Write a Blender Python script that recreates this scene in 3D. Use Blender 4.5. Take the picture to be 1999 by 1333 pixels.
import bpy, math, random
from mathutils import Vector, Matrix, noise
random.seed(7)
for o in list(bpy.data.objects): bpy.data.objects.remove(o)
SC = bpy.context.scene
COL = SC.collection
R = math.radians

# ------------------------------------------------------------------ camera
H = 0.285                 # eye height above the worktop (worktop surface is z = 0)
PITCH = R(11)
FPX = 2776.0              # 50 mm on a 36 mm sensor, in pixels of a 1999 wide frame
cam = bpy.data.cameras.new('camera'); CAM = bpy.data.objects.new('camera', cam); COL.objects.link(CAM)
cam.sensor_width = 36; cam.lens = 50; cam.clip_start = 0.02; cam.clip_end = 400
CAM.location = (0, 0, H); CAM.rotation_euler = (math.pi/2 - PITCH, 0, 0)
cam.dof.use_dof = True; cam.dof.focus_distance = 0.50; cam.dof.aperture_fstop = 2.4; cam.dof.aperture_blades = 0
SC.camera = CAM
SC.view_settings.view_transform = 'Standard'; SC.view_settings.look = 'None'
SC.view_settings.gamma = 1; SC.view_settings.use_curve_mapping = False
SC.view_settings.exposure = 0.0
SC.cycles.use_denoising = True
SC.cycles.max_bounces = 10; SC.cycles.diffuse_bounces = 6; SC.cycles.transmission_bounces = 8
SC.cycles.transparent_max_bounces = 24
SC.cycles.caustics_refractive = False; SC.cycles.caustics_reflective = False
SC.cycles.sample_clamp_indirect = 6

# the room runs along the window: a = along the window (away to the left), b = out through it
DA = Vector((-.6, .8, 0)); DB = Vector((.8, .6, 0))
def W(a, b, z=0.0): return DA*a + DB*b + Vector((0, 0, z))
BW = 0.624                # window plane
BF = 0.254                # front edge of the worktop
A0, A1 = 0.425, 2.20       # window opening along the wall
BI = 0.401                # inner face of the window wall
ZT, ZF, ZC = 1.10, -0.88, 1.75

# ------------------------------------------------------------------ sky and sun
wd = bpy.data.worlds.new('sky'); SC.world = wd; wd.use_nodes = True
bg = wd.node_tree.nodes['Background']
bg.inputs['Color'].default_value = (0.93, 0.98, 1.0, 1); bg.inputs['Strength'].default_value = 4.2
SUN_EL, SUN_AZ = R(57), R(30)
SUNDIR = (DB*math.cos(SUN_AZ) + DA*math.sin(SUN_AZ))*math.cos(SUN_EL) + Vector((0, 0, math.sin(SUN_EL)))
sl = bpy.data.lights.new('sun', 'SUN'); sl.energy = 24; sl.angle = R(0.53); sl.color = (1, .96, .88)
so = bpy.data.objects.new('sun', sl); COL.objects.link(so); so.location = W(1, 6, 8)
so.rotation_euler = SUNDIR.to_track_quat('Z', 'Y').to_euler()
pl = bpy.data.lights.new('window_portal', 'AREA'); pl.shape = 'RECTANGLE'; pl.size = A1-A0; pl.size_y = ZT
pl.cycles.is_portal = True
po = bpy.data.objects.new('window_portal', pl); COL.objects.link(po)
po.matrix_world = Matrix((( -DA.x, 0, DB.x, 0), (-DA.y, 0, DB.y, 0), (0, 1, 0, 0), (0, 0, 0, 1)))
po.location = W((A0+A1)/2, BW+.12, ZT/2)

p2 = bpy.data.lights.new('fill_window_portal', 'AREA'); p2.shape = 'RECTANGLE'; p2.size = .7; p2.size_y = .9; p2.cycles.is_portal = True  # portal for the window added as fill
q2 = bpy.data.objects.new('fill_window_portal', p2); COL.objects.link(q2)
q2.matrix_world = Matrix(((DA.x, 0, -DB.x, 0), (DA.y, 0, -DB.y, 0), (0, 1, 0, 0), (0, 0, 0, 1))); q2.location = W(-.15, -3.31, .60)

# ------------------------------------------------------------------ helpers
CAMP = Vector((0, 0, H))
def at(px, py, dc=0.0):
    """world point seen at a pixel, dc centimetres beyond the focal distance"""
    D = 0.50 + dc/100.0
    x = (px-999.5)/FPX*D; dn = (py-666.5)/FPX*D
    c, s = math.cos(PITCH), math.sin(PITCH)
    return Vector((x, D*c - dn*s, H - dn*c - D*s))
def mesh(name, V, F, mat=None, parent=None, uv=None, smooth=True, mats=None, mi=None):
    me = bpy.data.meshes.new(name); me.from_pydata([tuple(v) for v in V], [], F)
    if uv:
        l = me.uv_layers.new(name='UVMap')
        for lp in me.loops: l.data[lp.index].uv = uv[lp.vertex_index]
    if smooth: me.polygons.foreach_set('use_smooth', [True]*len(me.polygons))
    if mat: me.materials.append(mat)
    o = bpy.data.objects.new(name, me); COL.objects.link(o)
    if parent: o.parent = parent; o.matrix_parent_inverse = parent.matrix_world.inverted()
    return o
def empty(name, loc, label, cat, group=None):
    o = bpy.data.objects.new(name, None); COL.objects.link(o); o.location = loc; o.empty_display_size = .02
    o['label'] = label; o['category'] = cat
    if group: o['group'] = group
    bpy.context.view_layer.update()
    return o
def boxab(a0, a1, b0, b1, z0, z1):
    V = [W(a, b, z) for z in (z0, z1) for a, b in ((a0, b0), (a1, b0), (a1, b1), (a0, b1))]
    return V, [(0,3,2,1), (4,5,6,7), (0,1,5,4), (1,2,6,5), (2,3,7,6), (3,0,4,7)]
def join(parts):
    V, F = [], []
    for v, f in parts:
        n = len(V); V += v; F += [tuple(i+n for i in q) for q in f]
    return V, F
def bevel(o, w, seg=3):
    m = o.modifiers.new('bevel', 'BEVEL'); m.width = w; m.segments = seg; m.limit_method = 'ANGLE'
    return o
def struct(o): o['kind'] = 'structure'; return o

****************

Exercise objective :: What are the exact lines from the beginning of the material through the line containing "R = math.radians"? Write out those lines alone.

Exercise result ::
Write a Blender Python script that recreates this scene in 3D. Use Blender 4.5. Take the picture to be 1999 by 1333 pixels.
import bpy, math, random
from mathutils import Vector, Matrix, noise
random.seed(7)
for o in list(bpy.data.objects): bpy.data.objects.remove(o)
SC = bpy.context.scene
COL = SC.collection
R = math.radians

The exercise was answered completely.